He has planted eternity in the human heart. . .
Ecclesiastes 3:11b
I have begun using A Book of Hours, which uses writings of Thomas Merton for praying the hours. In a recent morning reading, Merton writes that in the morning, creation awakes and asks permission of God to “be” for another day. All creation, that is, except humans, who believe we control time and our use of it. I wonder if it is that notion that keeps us from fully surrendering to God, because we always live with an eye on the clock and the clock is how we have tried to gain mastery over time.
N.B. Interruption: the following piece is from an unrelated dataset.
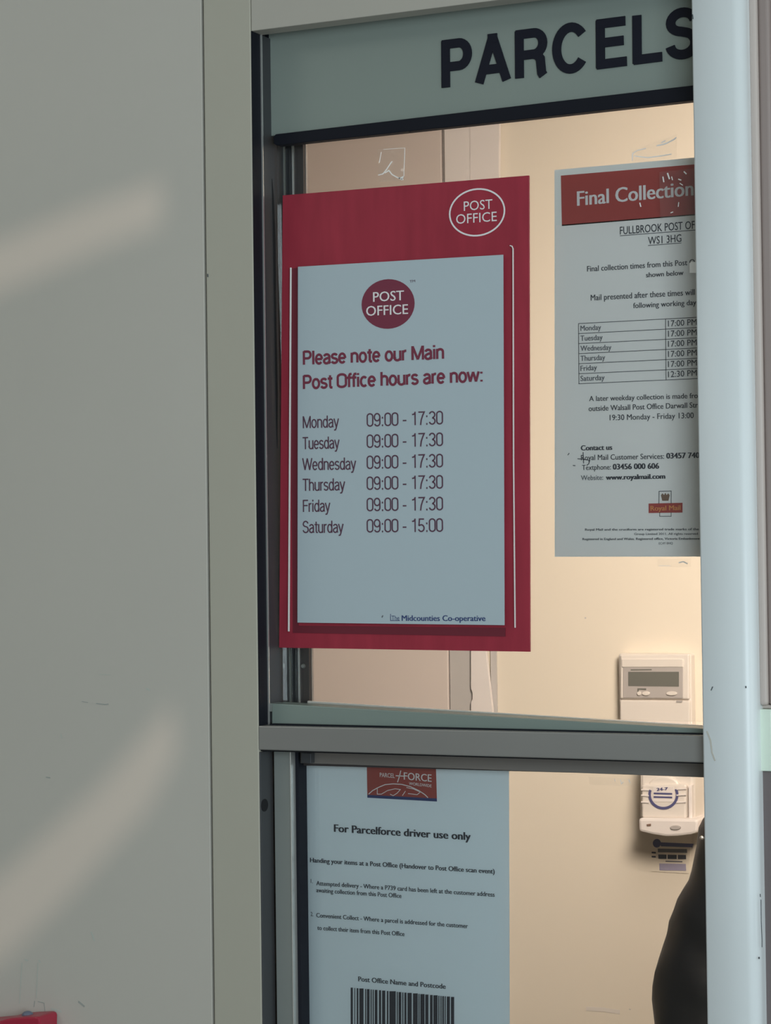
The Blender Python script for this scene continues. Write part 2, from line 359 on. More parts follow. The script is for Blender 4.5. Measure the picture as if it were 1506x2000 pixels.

But what if we had no clock, no calendar? What if, like the rest of creation, we lived in cycles of light and dark and each new day we asked permission of God to “be?” Would that be living out the eternity placed in our souls? Would we then take life in stride, with its times and season, joys and sorrows, difficulties and pleasures, much as the ocean ebbs and flows as the tides move it?
St. Benedict, in creating his Rule that guided monastic life, made adjustments for the seasons—the longer summer days had a different schedule than the shorter days of winter. We are not as likely to make adjustments to our lives according to the seasons. We cheat, for we fill our evenings, be they long or short, with work that keeps us up late and causes us to miss the waking of creation in the morning, which Merton says is the closest we come to experiencing paradise in this life.
We do not ask permission of God to “be.” Instead, we stumble out of bed to the sound of an alarm and put ourselves through the paces of a schedule God may never have intended for us to face, all in the name of being masters of time, when actually, what has happened is that time has become the master of us.
Could we be more fully human if we recognized each morning that it is God who gives us permission to “be,” so that we manifest God’s glory in our very “be-ing?” Is this not how the Word is made flesh and lives among us today?